Let anyone who is thirsty come to me and drink. Whoever believes in me, as Scripture has said, rivers of living water will flow from within them.” By this he meant the Spirit, whom those who believed in him were later to receive.

This is the essence of what theosis represents. It is not special and miraculous gift to one or two. But it is the outpouring of the life of eternity, the gift of the divine life in the Holy Spirit, which is offered to all, though not all experience it as God wills. Is there a spiritual thirst in your heart? This thirst can be quenched by the increasing presence of the Holy Spirit who is the life and breath of God given to us as grace and gift. This gift of divine life, because this is who the Holy Spirit is, may become a source of divine life within us. Not changing us into the divine essence, but allowing us to find refreshment in the divine presence.

The question we should ask is not, “Is Theosis, of the experience of the divine life in my heart, something for an ordinary person like me?” Rather we should be asking those who are guides and fathers and mothers in our ancient Orthodox spiritual Tradition, “How can I experience the divine presence as the gift of ever-renewing divine life within my own heart?

This is the purpose and goal of the Orthodox Christian life, with all of the effort that is required, with all of the self-sacrifice, with all of the discipline. It is not to please an angry God, much less an angry priest! It is to experience ourselves, each one of us, the union with God which is brought about by the divine presence of the Holy Spirit as a fountain of divine life within the heart.
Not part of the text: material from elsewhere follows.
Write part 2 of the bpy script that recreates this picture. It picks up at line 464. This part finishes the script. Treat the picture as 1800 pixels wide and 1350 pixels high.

How much God loves each one of us. How much he is grieved that this gift of divine life by the Holy Spirit is rejected because it is neither understood nor experienced. Yet it is the normal Christian life that we are all called to participate in. I believe by my own experience that this life, this divine life of the Holy Spirit, who unites us with God in Christ, is fully and abundantly available to those who follow the Orthodox Christian way, the Apostolic spiritual Tradition of our Fathers. He offers himself to all who are thirsty, and in the quenching of our thirst we discover God is present with us and in us by the Holy Spirit, and that in his light we see light. This is the goal and the end of the Christian life, and the life of eternity, the heavenly life, may begin for us all even now.